### SHORT EXERCISE
Gather up all lines that carry the word "Write".

### EXTRACTED DATA
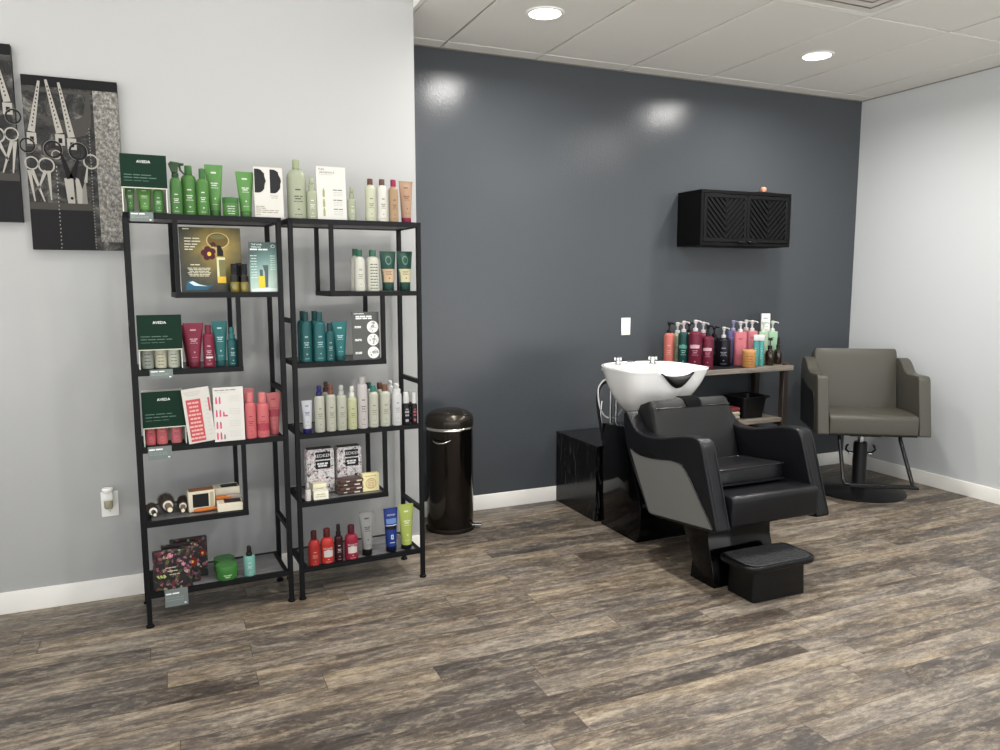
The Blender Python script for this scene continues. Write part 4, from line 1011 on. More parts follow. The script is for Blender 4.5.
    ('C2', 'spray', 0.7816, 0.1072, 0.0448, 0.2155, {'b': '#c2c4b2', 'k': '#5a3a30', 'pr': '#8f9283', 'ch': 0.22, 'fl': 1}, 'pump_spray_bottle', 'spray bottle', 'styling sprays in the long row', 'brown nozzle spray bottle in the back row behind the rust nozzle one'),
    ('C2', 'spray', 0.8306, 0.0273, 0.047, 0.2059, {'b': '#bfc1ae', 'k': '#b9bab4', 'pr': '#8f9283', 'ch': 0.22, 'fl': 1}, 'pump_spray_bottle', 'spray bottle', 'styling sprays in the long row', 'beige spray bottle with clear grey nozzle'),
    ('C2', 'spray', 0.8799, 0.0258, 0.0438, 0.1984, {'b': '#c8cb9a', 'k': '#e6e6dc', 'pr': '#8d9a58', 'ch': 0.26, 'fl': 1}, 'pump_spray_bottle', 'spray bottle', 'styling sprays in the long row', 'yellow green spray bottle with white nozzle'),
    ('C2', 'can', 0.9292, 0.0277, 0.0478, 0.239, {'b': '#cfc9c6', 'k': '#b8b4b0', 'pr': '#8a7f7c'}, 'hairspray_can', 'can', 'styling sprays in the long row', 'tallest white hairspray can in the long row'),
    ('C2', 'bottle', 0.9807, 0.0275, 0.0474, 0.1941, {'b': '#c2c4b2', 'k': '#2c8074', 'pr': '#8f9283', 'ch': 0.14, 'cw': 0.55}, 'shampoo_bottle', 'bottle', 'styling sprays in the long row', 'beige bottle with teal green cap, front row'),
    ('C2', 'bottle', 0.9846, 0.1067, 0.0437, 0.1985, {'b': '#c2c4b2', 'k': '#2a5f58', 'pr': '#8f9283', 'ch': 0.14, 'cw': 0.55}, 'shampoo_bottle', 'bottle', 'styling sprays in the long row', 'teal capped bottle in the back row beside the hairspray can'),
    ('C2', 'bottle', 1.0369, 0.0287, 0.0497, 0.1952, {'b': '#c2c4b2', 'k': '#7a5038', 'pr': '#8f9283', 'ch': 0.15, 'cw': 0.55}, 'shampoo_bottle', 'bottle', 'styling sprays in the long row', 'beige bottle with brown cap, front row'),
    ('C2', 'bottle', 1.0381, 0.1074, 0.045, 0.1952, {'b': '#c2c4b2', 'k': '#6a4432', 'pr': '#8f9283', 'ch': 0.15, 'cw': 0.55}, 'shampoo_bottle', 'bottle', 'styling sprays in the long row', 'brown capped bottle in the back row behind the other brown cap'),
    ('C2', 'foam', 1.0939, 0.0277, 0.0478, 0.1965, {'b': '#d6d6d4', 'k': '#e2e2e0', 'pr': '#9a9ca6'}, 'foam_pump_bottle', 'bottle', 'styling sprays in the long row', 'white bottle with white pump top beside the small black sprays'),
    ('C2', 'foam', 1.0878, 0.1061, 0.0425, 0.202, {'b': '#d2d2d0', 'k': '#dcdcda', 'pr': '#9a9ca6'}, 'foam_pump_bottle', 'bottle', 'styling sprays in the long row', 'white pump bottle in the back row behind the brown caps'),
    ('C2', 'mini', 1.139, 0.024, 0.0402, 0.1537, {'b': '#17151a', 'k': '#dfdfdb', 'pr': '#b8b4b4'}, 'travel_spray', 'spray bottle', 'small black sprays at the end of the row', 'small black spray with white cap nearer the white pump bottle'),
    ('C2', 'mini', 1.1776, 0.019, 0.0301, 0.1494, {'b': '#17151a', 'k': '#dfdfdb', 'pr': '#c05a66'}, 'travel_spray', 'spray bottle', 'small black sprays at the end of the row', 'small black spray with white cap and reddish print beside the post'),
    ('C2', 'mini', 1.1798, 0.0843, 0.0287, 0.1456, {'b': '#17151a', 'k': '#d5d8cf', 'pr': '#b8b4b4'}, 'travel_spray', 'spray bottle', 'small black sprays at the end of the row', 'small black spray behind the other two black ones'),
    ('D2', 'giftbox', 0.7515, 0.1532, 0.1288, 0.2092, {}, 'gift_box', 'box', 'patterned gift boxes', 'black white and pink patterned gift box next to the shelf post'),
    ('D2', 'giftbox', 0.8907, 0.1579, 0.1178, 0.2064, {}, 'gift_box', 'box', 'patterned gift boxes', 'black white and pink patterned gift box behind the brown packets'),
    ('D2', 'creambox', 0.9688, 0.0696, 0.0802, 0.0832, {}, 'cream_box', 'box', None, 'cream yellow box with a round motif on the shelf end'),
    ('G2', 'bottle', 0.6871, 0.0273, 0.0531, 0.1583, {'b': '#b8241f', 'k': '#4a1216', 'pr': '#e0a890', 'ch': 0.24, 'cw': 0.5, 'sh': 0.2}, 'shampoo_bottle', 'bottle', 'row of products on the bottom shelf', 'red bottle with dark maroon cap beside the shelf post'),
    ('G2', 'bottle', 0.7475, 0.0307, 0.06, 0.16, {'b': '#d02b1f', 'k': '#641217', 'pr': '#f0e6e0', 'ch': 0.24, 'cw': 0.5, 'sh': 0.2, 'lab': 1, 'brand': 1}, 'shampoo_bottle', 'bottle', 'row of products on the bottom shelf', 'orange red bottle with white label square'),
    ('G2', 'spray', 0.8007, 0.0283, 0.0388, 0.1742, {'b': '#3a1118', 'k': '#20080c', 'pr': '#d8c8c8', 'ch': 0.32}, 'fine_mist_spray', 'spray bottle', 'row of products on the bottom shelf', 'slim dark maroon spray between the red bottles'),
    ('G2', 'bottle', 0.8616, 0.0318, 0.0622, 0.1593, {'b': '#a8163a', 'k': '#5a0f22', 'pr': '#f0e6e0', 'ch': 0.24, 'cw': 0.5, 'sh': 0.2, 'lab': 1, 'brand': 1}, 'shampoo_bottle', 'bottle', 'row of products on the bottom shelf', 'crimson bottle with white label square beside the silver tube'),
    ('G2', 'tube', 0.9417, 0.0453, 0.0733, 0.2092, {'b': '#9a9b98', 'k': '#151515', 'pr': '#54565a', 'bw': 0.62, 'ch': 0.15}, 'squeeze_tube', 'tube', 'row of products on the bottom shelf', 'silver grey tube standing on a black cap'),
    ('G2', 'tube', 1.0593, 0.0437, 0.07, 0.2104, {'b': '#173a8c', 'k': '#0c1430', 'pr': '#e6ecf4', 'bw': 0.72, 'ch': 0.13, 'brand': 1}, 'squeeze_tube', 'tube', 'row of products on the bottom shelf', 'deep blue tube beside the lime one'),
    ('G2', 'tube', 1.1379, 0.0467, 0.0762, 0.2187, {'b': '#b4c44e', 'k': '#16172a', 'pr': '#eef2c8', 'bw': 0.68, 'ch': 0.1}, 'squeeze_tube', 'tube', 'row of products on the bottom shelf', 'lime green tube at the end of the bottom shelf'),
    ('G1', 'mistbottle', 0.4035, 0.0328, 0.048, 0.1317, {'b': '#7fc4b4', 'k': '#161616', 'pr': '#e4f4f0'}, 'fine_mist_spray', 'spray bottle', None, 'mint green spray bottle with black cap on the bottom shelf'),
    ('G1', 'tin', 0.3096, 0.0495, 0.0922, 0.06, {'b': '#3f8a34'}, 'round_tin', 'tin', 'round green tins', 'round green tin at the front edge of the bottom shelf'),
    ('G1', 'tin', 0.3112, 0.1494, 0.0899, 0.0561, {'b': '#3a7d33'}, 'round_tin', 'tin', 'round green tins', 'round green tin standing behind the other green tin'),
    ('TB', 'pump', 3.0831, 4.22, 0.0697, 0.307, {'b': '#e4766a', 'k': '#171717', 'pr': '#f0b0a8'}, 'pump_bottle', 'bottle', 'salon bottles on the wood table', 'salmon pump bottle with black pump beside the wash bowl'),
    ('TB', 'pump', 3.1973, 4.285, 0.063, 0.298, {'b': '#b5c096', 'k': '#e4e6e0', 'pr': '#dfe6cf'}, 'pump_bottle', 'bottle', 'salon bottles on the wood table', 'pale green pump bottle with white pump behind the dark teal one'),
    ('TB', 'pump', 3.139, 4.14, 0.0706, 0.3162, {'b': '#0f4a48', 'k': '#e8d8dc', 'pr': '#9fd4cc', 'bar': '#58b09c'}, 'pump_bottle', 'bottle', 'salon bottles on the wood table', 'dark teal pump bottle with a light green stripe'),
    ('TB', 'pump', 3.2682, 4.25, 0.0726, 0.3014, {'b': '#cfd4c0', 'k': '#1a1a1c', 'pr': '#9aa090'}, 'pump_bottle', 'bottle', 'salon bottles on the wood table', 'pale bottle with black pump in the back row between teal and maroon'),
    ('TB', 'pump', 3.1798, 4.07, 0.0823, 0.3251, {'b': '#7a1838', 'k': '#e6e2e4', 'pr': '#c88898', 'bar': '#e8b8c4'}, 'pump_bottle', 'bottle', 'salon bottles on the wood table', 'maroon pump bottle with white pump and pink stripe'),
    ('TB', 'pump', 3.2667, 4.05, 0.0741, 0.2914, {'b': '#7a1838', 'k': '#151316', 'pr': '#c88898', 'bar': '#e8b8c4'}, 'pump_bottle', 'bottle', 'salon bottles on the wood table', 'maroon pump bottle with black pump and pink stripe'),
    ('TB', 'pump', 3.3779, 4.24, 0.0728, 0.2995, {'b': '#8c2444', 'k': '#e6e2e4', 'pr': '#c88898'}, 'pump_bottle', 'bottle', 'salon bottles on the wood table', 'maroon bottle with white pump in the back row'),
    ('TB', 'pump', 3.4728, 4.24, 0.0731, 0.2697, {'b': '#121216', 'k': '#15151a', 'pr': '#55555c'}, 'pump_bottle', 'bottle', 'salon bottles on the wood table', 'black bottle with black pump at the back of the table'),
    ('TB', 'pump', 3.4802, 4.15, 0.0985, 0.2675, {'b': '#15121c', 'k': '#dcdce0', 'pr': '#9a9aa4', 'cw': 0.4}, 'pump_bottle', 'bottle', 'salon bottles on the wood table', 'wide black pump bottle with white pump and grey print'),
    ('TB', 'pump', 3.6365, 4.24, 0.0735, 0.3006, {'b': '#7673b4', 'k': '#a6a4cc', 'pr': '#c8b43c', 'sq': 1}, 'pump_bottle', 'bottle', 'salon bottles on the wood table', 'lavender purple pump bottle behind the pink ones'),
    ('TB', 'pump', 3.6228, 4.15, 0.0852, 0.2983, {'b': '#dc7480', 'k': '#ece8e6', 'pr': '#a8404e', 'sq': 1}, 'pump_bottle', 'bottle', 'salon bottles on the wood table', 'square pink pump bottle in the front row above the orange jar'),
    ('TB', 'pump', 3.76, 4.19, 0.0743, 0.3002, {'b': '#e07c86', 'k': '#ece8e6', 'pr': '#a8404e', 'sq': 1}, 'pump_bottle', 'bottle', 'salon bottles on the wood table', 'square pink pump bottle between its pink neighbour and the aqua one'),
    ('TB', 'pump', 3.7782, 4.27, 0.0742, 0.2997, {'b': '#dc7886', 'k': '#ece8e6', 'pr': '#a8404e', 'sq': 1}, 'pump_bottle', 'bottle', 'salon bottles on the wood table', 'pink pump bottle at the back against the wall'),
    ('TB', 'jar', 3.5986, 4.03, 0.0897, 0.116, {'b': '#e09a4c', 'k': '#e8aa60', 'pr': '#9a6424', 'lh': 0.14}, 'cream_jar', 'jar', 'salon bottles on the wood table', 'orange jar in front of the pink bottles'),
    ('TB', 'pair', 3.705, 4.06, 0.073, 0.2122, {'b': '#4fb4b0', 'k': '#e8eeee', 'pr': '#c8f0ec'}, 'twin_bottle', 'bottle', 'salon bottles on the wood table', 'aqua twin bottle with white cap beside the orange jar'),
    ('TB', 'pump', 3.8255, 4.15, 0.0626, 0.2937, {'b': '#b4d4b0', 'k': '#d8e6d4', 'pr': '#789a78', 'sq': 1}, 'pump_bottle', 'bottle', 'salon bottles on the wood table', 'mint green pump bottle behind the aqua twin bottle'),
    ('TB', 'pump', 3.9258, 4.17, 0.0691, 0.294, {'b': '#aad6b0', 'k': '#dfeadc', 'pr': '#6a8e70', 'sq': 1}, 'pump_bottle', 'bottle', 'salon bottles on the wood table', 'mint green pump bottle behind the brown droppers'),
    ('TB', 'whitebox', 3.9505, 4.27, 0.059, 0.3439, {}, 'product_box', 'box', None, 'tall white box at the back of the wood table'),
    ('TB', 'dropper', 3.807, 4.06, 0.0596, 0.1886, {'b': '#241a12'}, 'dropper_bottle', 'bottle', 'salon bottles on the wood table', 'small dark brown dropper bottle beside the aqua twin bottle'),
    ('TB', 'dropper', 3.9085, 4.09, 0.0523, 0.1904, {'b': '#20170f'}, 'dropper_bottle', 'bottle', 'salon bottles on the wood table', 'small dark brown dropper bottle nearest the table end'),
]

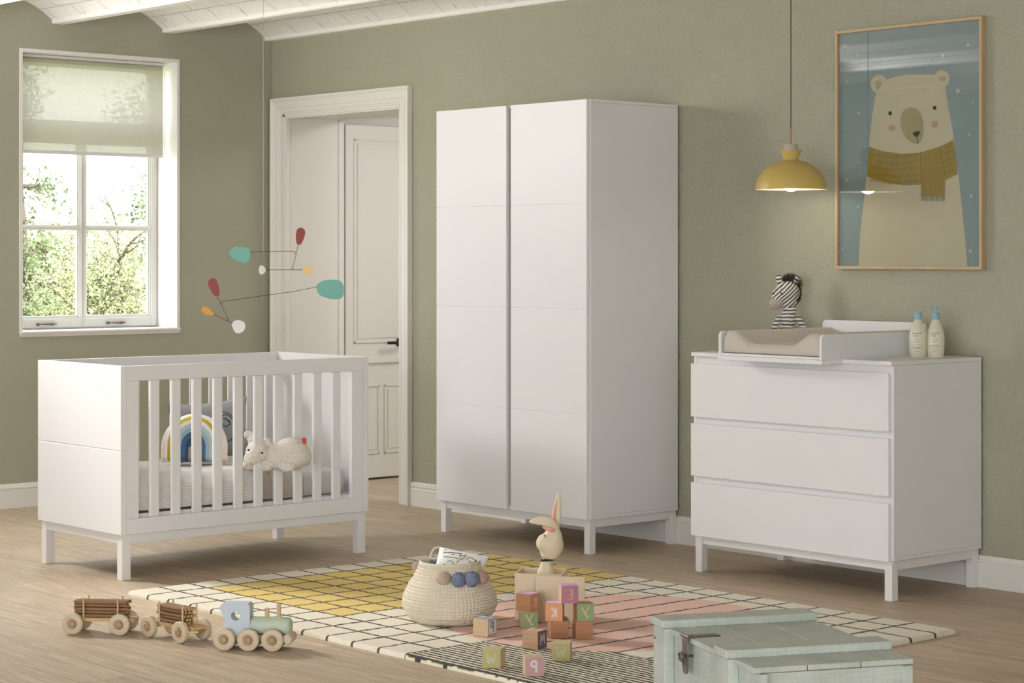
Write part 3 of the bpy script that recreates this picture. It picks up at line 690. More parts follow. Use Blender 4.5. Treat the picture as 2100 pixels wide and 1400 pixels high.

### FULL SOLUTION
The Blender Python script for this scene continues. Write part 4, from line 1011 on. More parts follow. The script is for Blender 4.5.
Write part 3 of the bpy script that recreates this picture. It picks up at line 690. More parts follow. Use Blender 4.5. Treat the picture as 2100 pixels wide and 1400 pixels high.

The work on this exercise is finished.